Even if using the LLVM c backend?
Yes, why would that help? The LLVM C backend is not really useful unless you’re on a platform that has a C compiler but not an LLVM backend.
Two reasons. I assume more platforms have C compilers than LLVM backends (is this true?) you wouldn’t need LLVM patches or backend.
Also, Can’t one also precompile platform specific binaries from the C code?
This doesn’t really make any sense to me. How are you proposing to use the LLVM C backend?
I thought I recalled that the LLVM C backend converts LLVM bytecode to C? Perhaps i misunderstood
Yes, that’s what it does. How does that help the situation?
The issues are code size and portability.
C and or compiled C code are both more portable than Julia outputted LLVM bytecode and don’t require bundling LLVM patches. If the c code isn’t too bloated, I assume this would also reduce distribution size.
Aside from platforms where there is no LLVM backend, any situation in which you could use the C backend to generate C code and then compile that C code to produce a binary, you could just as easily just generate a binary directly. How does going through C help anything?

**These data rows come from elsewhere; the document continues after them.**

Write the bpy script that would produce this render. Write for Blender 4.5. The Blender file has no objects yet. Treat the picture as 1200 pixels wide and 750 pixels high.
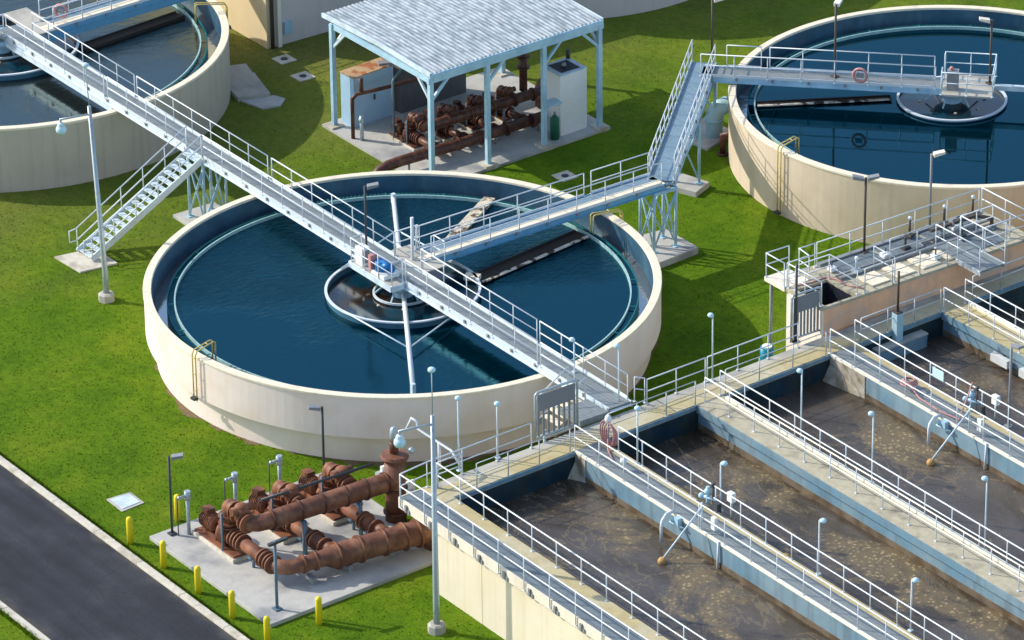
import bpy, math, random
from mathutils import Vector, Matrix
random.seed(7)
R_ = math.radians
scene = bpy.context.scene
COL = scene.collection

# ------------------------------------------------------------------ materials
MATS = {}
def mat(name, col, rough=.6, metal=0., var=.12, scale=3., col2=None, thr=(.45, .62), scale2=.8, bump=0., bscale=40., spec=.4, streak=0., dirt=None, coord='Object'):
    """procedural paint / concrete / metal: base colour broken by two noises, optional second colour patches, vertical streaks, bump"""
    m = bpy.data.materials.new(name); m.use_nodes = True
    nt = m.node_tree; N = nt.nodes; L = nt.links
    b = N['Principled BSDF']
    b.inputs['Roughness'].default_value = rough; b.inputs['Metallic'].default_value = metal
    b.inputs['Specular IOR Level'].default_value = spec
    geo = N.new('ShaderNodeNewGeometry')
    n1 = N.new('ShaderNodeTexNoise'); n1.inputs['Scale'].default_value = scale; n1.inputs['Detail'].default_value = 6
    n1.inputs['Roughness'].default_value = .65
    L.new(geo.outputs['Position'], n1.inputs['Vector'])
    mr = N.new('ShaderNodeMapRange'); mr.inputs[1].default_value = .25; mr.inputs[2].default_value = .75
    mr.inputs[3].default_value = 1 - var; mr.inputs[4].default_value = 1 + var
    L.new(n1.outputs['Fac'], mr.inputs[0])
    base = N.new('ShaderNodeMix'); base.data_type = 'RGBA'; base.blend_type = 'MULTIPLY'; base.inputs[0].default_value = 1
    cur = None
    if col2 is not None:
        n2 = N.new('ShaderNodeTexNoise'); n2.inputs['Scale'].default_value = scale2; n2.inputs['Detail'].default_value = 5
        L.new(geo.outputs['Position'], n2.inputs['Vector'])
        r2 = N.new('ShaderNodeMapRange'); r2.inputs[1].default_value = thr[0]; r2.inputs[2].default_value = thr[1]
        L.new(n2.outputs['Fac'], r2.inputs[0])
        mx = N.new('ShaderNodeMix'); mx.data_type = 'RGBA'
        mx.inputs[6].default_value = (*col, 1); mx.inputs[7].default_value = (*col2, 1)
        L.new(r2.outputs[0], mx.inputs[0]); cur = mx.outputs[2]
    if streak > 0:
        mp = N.new('ShaderNodeMapping'); mp.inputs['Scale'].default_value = (2.2, 2.2, .12)
        L.new(geo.outputs['Position'], mp.inputs['Vector'])
        n3 = N.new('ShaderNodeTexNoise'); n3.inputs['Scale'].default_value = 1.6; n3.inputs['Detail'].default_value = 4
        L.new(mp.outputs[0], n3.inputs['Vector'])
        r3 = N.new('ShaderNodeMapRange'); r3.inputs[1].default_value = .5; r3.inputs[2].default_value = .75
        r3.inputs[3].default_value = 0; r3.inputs[4].default_value = streak
        L.new(n3.outputs['Fac'], r3.inputs[0])
        mx = N.new('ShaderNodeMix'); mx.data_type = 'RGBA'
        if cur is None: mx.inputs[6].default_value = (*col, 1)
        else: L.new(cur, mx.inputs[6])
        mx.inputs[7].default_value = (*(dirt or (col[0]*.5, col[1]*.48, col[2]*.42)), 1)
        L.new(r3.outputs[0], mx.inputs[0]); cur = mx.outputs[2]
    if cur is None: base.inputs[6].default_value = (*col, 1)
    else: L.new(cur, base.inputs[6])
    L.new(mr.outputs[0], base.inputs[7])
    L.new(base.outputs[2], b.inputs['Base Color'])
    if bump > 0:
        n4 = N.new('ShaderNodeTexNoise'); n4.inputs['Scale'].default_value = bscale; n4.inputs['Detail'].default_value = 4
        L.new(geo.outputs['Position'], n4.inputs['Vector'])
        bp = N.new('ShaderNodeBump'); bp.inputs['Strength'].default_value = bump; bp.inputs['Distance'].default_value = .05
        L.new(n4.outputs['Fac'], bp.inputs['Height']); L.new(bp.outputs[0], b.inputs['Normal'])
    MATS[name] = m
    return m

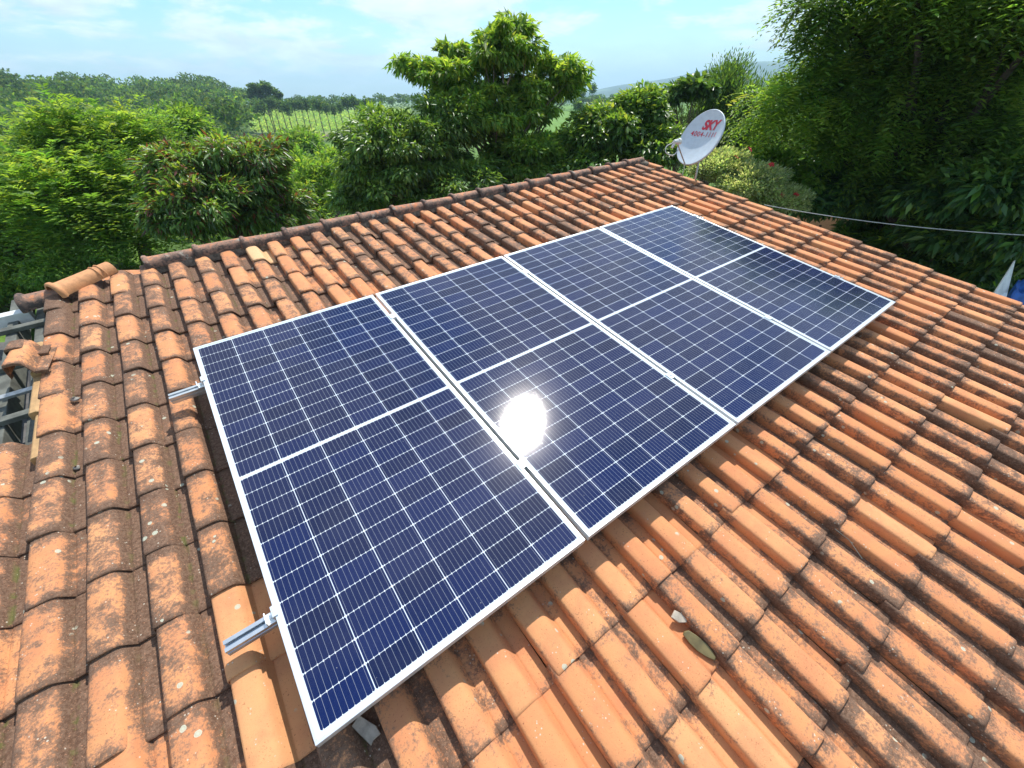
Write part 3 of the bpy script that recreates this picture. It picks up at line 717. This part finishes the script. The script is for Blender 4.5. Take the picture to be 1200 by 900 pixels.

Aside from platforms where there is no LLVM backend
Is that a non marginal usecase?
Side discussion on LLVM C backend
you could just as easily just generate a binary directly.
I’m just surmising here: Would this require carrying LLVM patches? Do these patches have a non negligible affect on distribution size? Would the C generated code be smaller due to not requiring these patches?
If yes to all three questions, then going through C would seem to help to a valuable degree.
It is a very marginal use case.
Would this require carrying LLVM patches?
The LLVM frontend would still require the same patches it has now in order to function correctly and generate correct output, regardless of whether the output is native machine code or C code.
Do these patches have a non negligible affect on distribution size?
Distribution size of what? The patches are small. The main “negative” effect of requiring patches to LLVM is that we cannot use the “vanilla” LLVM libraries that distros ship so Julia has to include its own patched copy of libLLVM. I’m not entirely sure why anyone is upset about a 40 MB shared library in 2019.
Would the C generated code be smaller due to not requiring these patches?
No, it has no affect on the size of the generated output. The patches are required to generate correct code that doesn’t crash, however. We generally consider not crashing a good thing.
I think I’m referring to distributing code to users who don’t care about the source language or LLVM, and you are talking about the source machine, correct?
For example, it seems running the LLVM generated code on another Julia naive machine would require bundling the 40 mb llvm library.
No, not if the generated c code doesn’t need it.
Yes, that’s my point. Using generated C code saves 40mb from the bundle when distributed to another Julia naive machine…hence the benefit of the LLVM c backend.
But what about memory management and generated functions?
No I’m saying that llvm generated binary code does not need llvm runtime to run either.
Ie there’s no saving.
Memory management and generated functions are completely irrelevant to the backend.
They’re irrelevant to the backend’s operation, but they’re not irrelevant to how the generated C code can actually be utilized by an end user. If I use llvm-cbe to compile down some Julia code to C, and that code relies on using Tasks, generated functions, etc., then what else will I have to ship with that C code to get the final application to build and run? That was the point of the original discussion that this thread was forked from.
Nothing you mentioned will be different if c back end is used. (If even usable)…
So to be specific, one would still have to ship libjulia and any dynamic libraries that are called by the compiled C code (like if it has non-precompiled generated functions, so codegen needs to be run). Is that correct?
Edit: If so, then the thing that the llvm-cbe backend gives us is not necessarily much better than what PackageCompiler gives us. We really only get the benefit of having (maybe readable) source that can be compiled locally, but the total size of a compiled application and shipped binaries may still be huge compared to other programs which compile down to a single static binary.
Since Julia is JITted these are the same unless you’re able to completely statically compile your program to something that doesn’t need JIT. If that’s the case you can generate a binary that doesn’t depend on libLLVM regardless of what backend it uses.
If the resulting program doesn’t need to be able to generate more code then you don’t need libLLVM regardless of which backend you use.
If you simply switch to the c backend, yes.
If you can remove that dependency when using c backend, then the same dependency can be removed when using other backend exactly the same way.